Omit all pictures and transcribe only the lines in the entries below that run from the line with "What Blender Python" through the line with "from mathutils.bvhtree import BVHTree".

Collected data:
..............................

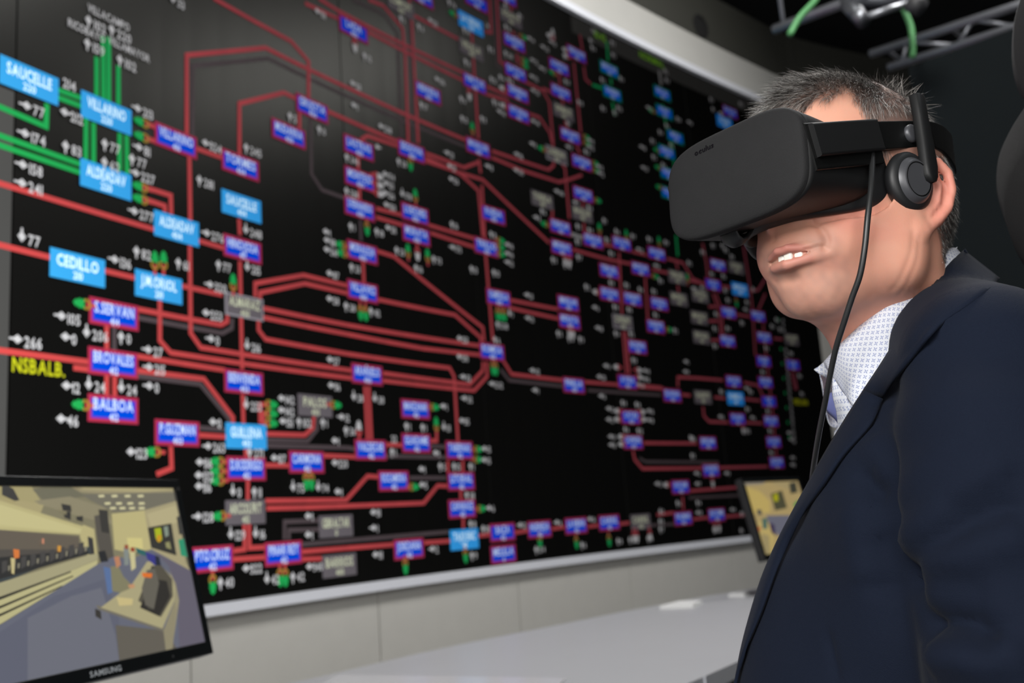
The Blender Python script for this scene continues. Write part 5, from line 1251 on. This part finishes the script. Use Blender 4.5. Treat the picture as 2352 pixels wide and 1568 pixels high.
cushion('backrest', [(.0, .312), (.12, .308), (.185, .300), (.228, .285), (.250, .250), (.232, .195), (.190, .136), (.172, .04), (.205, -.15), (.215, -.35), (.19, -.52), (.12, -.60), (0, -.61), (-.12, -.60), (-.19, -.52), (-.215, -.35), (-.205, -.15), (-.172, .04), (-.190, .136), (-.232, .195), (-.250, .250), (-.228, .285), (-.185, .300), (-.12, .308)], -.200, .075, M_up)
cushion('headrest', [(0, .445), (.12, .440), (.180, .420), (.206, .370), (.180, .322), (.10, .318), (0, .316), (-.10, .318), (-.180, .322), (-.206, .370), (-.180, .420), (-.12, .440)], -.225, .07, M_up2)
b = MB(); out_ = [(sx_*.235*abs(math.cos(t))**.5*(1 if math.cos(t) > 0 else -1), .12+.25*abs(math.sin(t))**.5*(1 if math.sin(t) > 0 else -1)) for sx_ in (1,) for t in np.linspace(0, 2*math.pi, 49)[:-1]]
rows = [[B2W((x*s_, .12+(y-.12)*s_, -.735+z_)) for x, y in out_] for s_, z_ in ((.02, -.045), (.93, -.045), (.99, -.03), (1, -.01), (.99, .02), (.94, .04), (.02, .045))]
b.grid(rows, 0, True); b.build('seat', M_up, CHR, True)
b = MB(); b.tube([B2W((0, -.14, -.80)), B2W((0, -.235, -.72)), B2W((0, -.235, -.35))], .022, 12); b.build('back_bracket', M_strap, CHR, True)
b = MB(); b.tube([B2W((0, .10, -.78)), B2W((0, .10, -1.0))], .030, 16); b.tube([B2W((0, .10, -1.0)), B2W((0, .10, -1.13))], .022, 16); b.build('gas_column', M_strap, CHR, True)
for k in range(5):
    a_ = k*2*math.pi/5+.3; dx, dy = math.cos(a_), math.sin(a_); b = MB()
    b.tube([B2W((.0, .10, -1.115)), B2W((dx*.15, .10+dy*.15, -1.13)), B2W((dx*.29, .10+dy*.29, -1.145))], [.028, .022, .015], 10); lg = b.build('base_leg', M_strap, CHR, True)
    b = MB(); c0 = B2W((dx*.285, .10+dy*.285, -1.189)); ax = BM_@np.array([-dy, dx, 0])*.014
    for q_ in (-1, 1): b.tube([c0+ax*q_*.35, c0+ax*q_*1.3], .026, 14)
    o = b.build('caster', M_bk, None, True); o.parent = lg; o.matrix_parent_inverse = lg.matrix_basis.inverted()@Matrix.Translation(-CHR.location)
bpy.context.view_layer.update()
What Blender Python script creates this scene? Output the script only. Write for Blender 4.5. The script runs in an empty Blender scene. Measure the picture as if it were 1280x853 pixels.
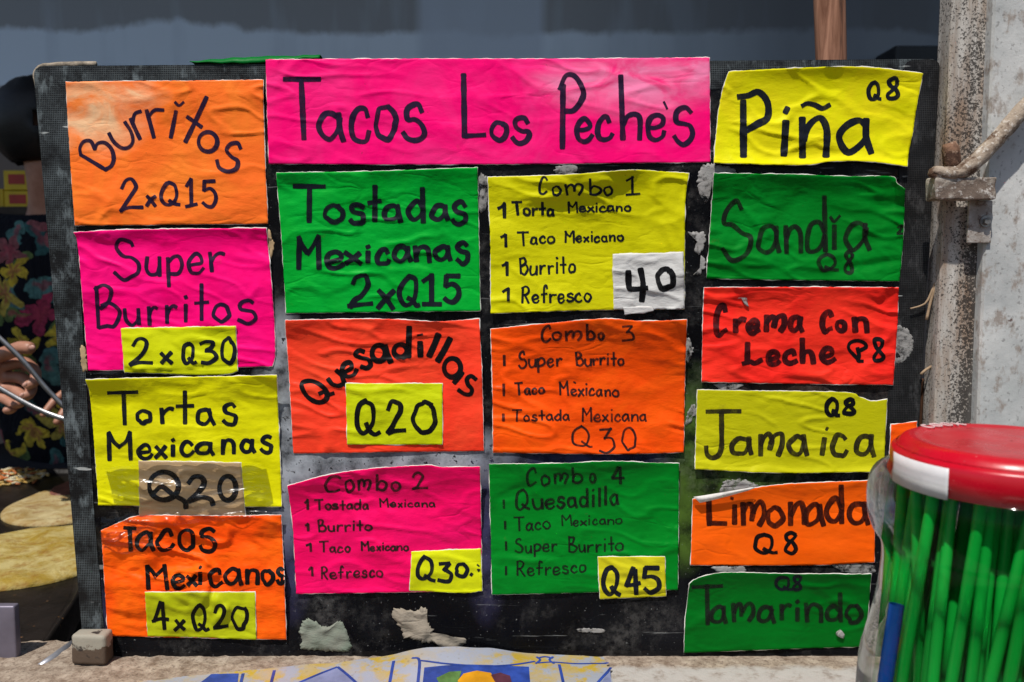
import bpy, bmesh, math, random
from mathutils import Vector, Matrix, noise
from mathutils.bvhtree import BVHTree

random.seed(7)
scene = bpy.context.scene
COL = scene.collection
R = math.radians

# ------------------------------------------------------------------ camera
FPX, PITCH, CY, CZ = 1100.0, R(5.0), -0.95, 0.437
cd = bpy.data.cameras.new("camera")
cam = bpy.data.objects.new("camera", cd)
COL.objects.link(cam)
cam.location = (0, CY, CZ)
cam.rotation_euler = (R(90) - PITCH, 0, 0)
cd.sensor_width = 36
cd.lens = 36 * FPX / 1280
cd.clip_start, cd.clip_end = 0.02, 200
cd.dof.use_dof = True
cd.dof.focus_distance = 0.955
cd.dof.aperture_fstop = 7.1
scene.camera = cam

# ------------------------------------------------------------------ light
SUN_EL, SUN_AZ = R(60), R(-24)       # from in front of the board and a little left
w = bpy.data.worlds.new("World")
scene.world = w
w.use_nodes = True
nt = w.node_tree
sky = nt.nodes.new("ShaderNodeTexSky")
sky.sky_type = 'NISHITA'
sky.sun_disc = False
sky.sun_elevation = SUN_EL
sky.sun_rotation = R(180) + SUN_AZ * -1
bg = nt.nodes["Background"]
bg.inputs[1].default_value = 0.085
nt.links.new(sky.outputs[0], bg.inputs[0])
sl = bpy.data.lights.new("sun", 'SUN')
sun = bpy.data.objects.new("sun", sl)
COL.objects.link(sun)
sl.energy = 4.2
sl.angle = R(0.8)
sl.color = (1.0, 0.955, 0.89)
# direction the light travels
sd = Vector((-math.sin(SUN_AZ) * math.cos(SUN_EL), math.cos(SUN_AZ) * math.cos(SUN_EL), -math.sin(SUN_EL)))
sun.rotation_euler = sd.to_track_quat('-Z', 'Y').to_euler()
scene.view_settings.view_transform = 'Standard'
scene.view_settings.look = 'None'
scene.view_settings.exposure = 0.09
scene.view_settings.gamma = 1

# ------------------------------------------------------------------ where a point of the place is
def ray(x, y):
    f = Vector((0, math.cos(PITCH), -math.sin(PITCH)))
    u = Vector((0, math.sin(PITCH), math.cos(PITCH)))
    return f + Vector((1, 0, 0)) * ((x - 640) / FPX) + u * ((426.5 - y) / FPX)
def on_y(x, y, Y=0.0):
    r = ray(x, y); t = (Y - CY) / r.y
    return Vector((r.x * t, Y, CZ + r.z * t))
def on_z(x, y, Z=0.0):
    r = ray(x, y); t = (Z - CZ) / r.z
    return Vector((r.x * t, CY + r.y * t, Z))
PXM = FPX / 0.97                       # board pixels per metre

# ------------------------------------------------------------------ object helpers
def link(o, parent=None):
    COL.objects.link(o)
    if parent: o.parent = parent
    return o
def tag(o, label, cat, group=None, kind=None):
    o["label"] = label
    o["category"] = cat
    if group: o["group"] = group
    if kind: o["kind"] = kind
    return o
def empty(name, loc):
    o = bpy.data.objects.new(name, None)
    o.location = loc
    o.empty_display_size = 0.05
    return link(o)
def mesh_obj(name, bm, mats, parent=None, smooth=True):
    me = bpy.data.meshes.new(name)
    bm.normal_update()
    bm.to_mesh(me); bm.free()
    for m in (mats if isinstance(mats, (list, tuple)) else [mats]): me.materials.append(m)
    if smooth:
        for p in me.polygons: p.use_smooth = True
    o = bpy.data.objects.new(name, me)
    link(o)
    if parent:
        bpy.context.view_layer.update()
        o.parent = parent
        o.matrix_parent_inverse = Matrix.Translation(-Vector(parent.location))
    return o
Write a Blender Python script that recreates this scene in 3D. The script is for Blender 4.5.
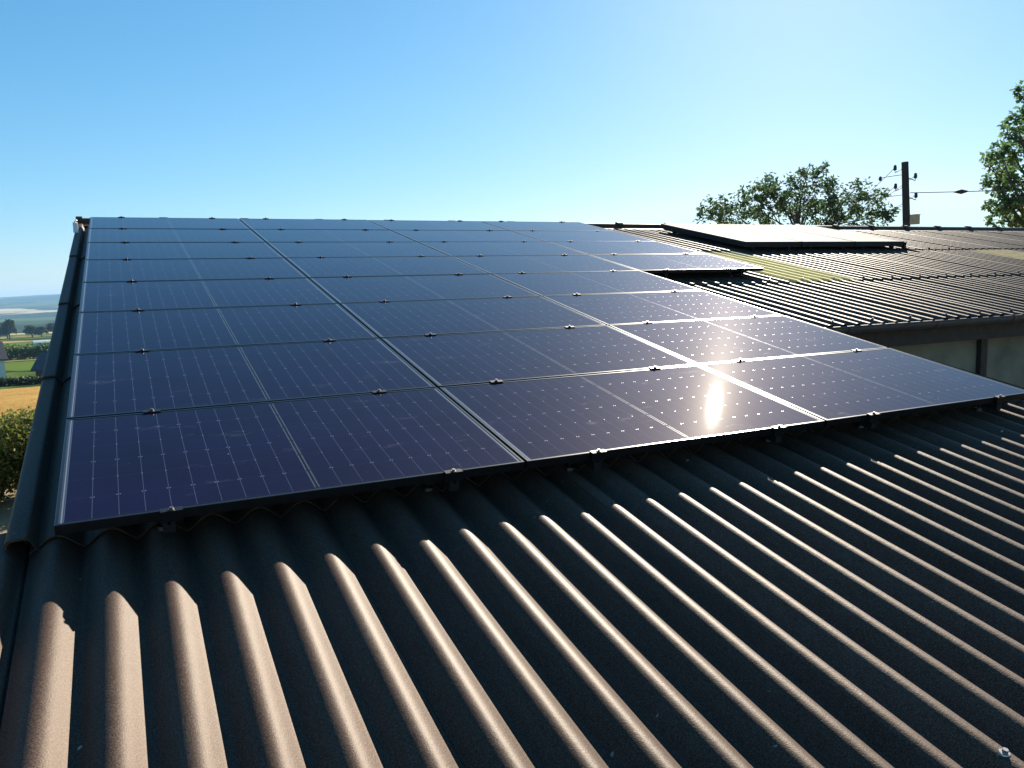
import bpy, math, random
from mathutils import Matrix, Vector, noise as mnoise
random.seed(11)
R = math.radians
for o in list(bpy.data.objects):
    bpy.data.objects.remove(o)
scene = bpy.context.scene
col = scene.collection

# ------------------------------------------------------------------ camera, sky, sun, exposure
CAM = Vector((0.2515, -2.9033, 4.7178))
cam_d = bpy.data.cameras.new('camera'); cam = bpy.data.objects.new('camera', cam_d); col.objects.link(cam)
cam_d.sensor_width = 36; cam_d.lens = 36 * 794.54 / 1024
cam_d.clip_start = 0.05; cam_d.clip_end = 40000
rx, dn, fw = (0.89753, -0.43994, -0.02989), (-0.07921, -0.09419, -0.99240), (0.43378, 0.89308, -0.11939)
m = Matrix(((rx[0], -dn[0], -fw[0]), (rx[1], -dn[1], -fw[1]), (rx[2], -dn[2], -fw[2]))).to_4x4()
m.translation = CAM
cam.matrix_world = m
scene.camera = cam

SUN_EL, SUN_AZ = R(26.26), R(45.5)          # azimuth measured from +Y towards +X
world = bpy.data.worlds.new('World'); scene.world = world; world.use_nodes = True
wn = world.node_tree.nodes; wl = world.node_tree.links
bg = wn['Background']
sky = wn.new('ShaderNodeTexSky'); sky.sky_type = 'NISHITA'; sky.sun_disc = False
sky.sun_elevation = SUN_EL; sky.sun_rotation = SUN_AZ
sky.altitude = 200; sky.air_density = 1.0; sky.dust_density = 0.22; sky.ozone_density = 4.0
# grade of the sky colour, channel by channel: pale at the horizon, azure higher up, as a phone camera renders it
spl = wn.new('ShaderNodeSeparateColor'); cmb = wn.new('ShaderNodeCombineColor'); wl.new(sky.outputs['Color'], spl.inputs[0])
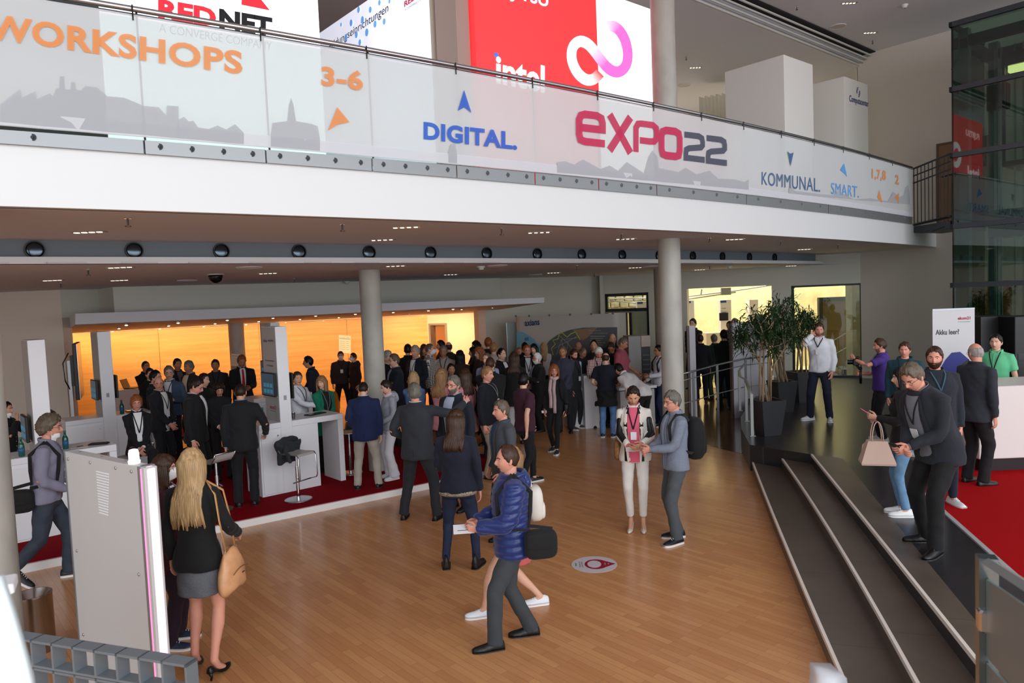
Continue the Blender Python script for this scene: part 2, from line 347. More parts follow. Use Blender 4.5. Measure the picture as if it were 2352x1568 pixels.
# canopy slab with sloping soffit
cb = [D(173, 745, 14.3), D(700, 724, 15.7), D(1250, 695, 17.2)]; ct = [D(173, 720, 14.3), D(700, 703, 15.7), D(1250, 683, 17.2)]
bb = [D(138, 768, 19.3), D(560, 746, 21.2), D(985, 719, 23.2)]
mb = MB(); V = cb+ct+bb+[b+np.array([0, 0, .3]) for b in bb]
tip = D(1100, 718, 22.5)
mb.add(V+[tip, tip+np.array([0, 0, .3])], [(0, 1, 4, 3), (1, 2, 5, 4), (0, 6, 7, 1), (1, 7, 8, 12, 2), (3, 4, 10, 9), (4, 5, 13, 11, 10), (0, 3, 9, 6), (2, 12, 13, 5), (6, 9, 10, 7), (7, 10, 11, 8), (8, 11, 13, 12)])
tag(mb.build('canopy', [CEILM]), 'long white canopy slab with spotlights under it, over the golden wood wall', 'canopy', kind='structure')
# stone platform with three steps and their pale nosings
s1 = [F(x, y, ZP/3)[:2] for x, y in [(1724, 1051), (1770, 1170), (1840, 1340), (1929, 1545)]]
s2 = [F(x, y, ZP*2/3)[:2] for x, y in [(1791, 1047), (1880, 1178), (2000, 1383), (2102, 1562)]]
s3 = [F(x, y, ZP)[:2] for x, y in [(1863, 1043), (1960, 1165), (2080, 1310), (2245, 1522)]]
def ext(s):
    s = np.array(s); t = s[:, 1]; c = np.polyfit(t, s[:, 0], 2); ys = np.linspace(s[0, 1], s[-1, 1], 14); P = [(np.polyval(c, y), y) for y in ys]
    d = np.array(P[-1])-np.array(P[-3]); d /= abs(d[1]); return P+[tuple(np.array(P[-1])+d*1.2), tuple(np.array(P[-1])+d*3.2)]
s1, s2, s3 = ext(s1), ext(s2), ext(s3)
A0 = F(1722, 1021, ZP)[:2]; stone = tile_mat('dark_basalt_step', (98, 87, 76), (90, 80, 71), (56, 50, 46), 1.5, 3., .36, UA+.55)
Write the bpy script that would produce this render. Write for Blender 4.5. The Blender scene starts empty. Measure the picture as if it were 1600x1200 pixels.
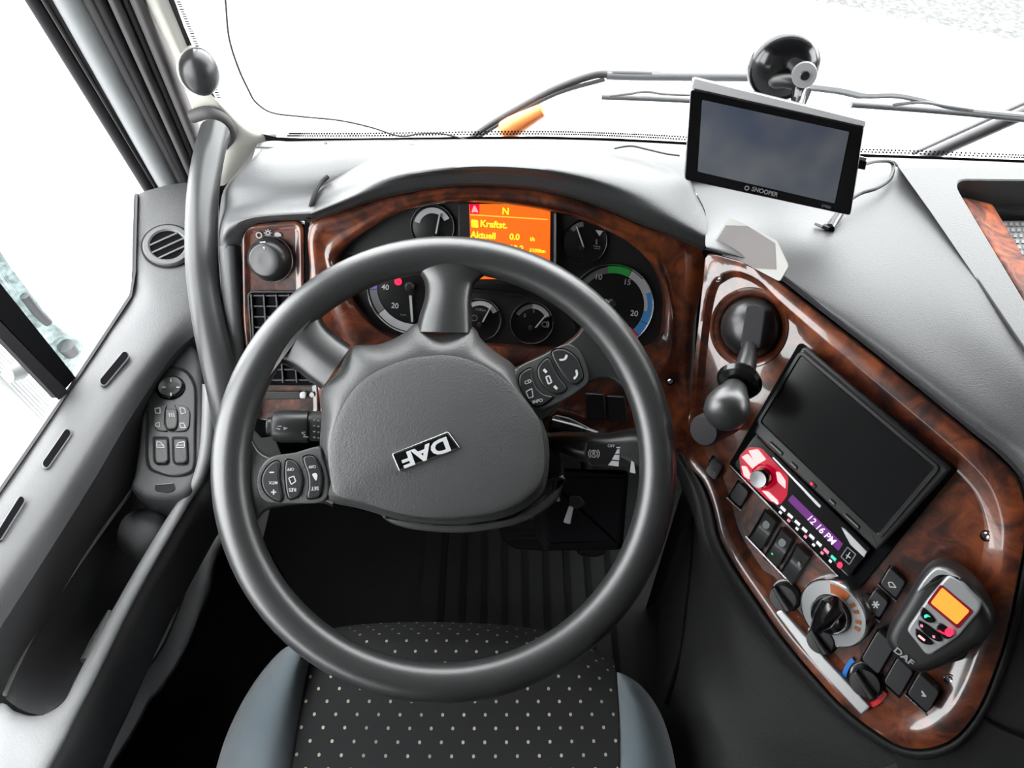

..............................

> **The reply**:
What Blender Python script creates this scene? Output the script only. Write for Blender 4.5. The script runs in an empty Blender scene. Measure the picture as if it were 1280x853 pixels.
import bpy, bmesh, math, random
from mathutils import Vector, Matrix, noise
from mathutils.bvhtree import BVHTree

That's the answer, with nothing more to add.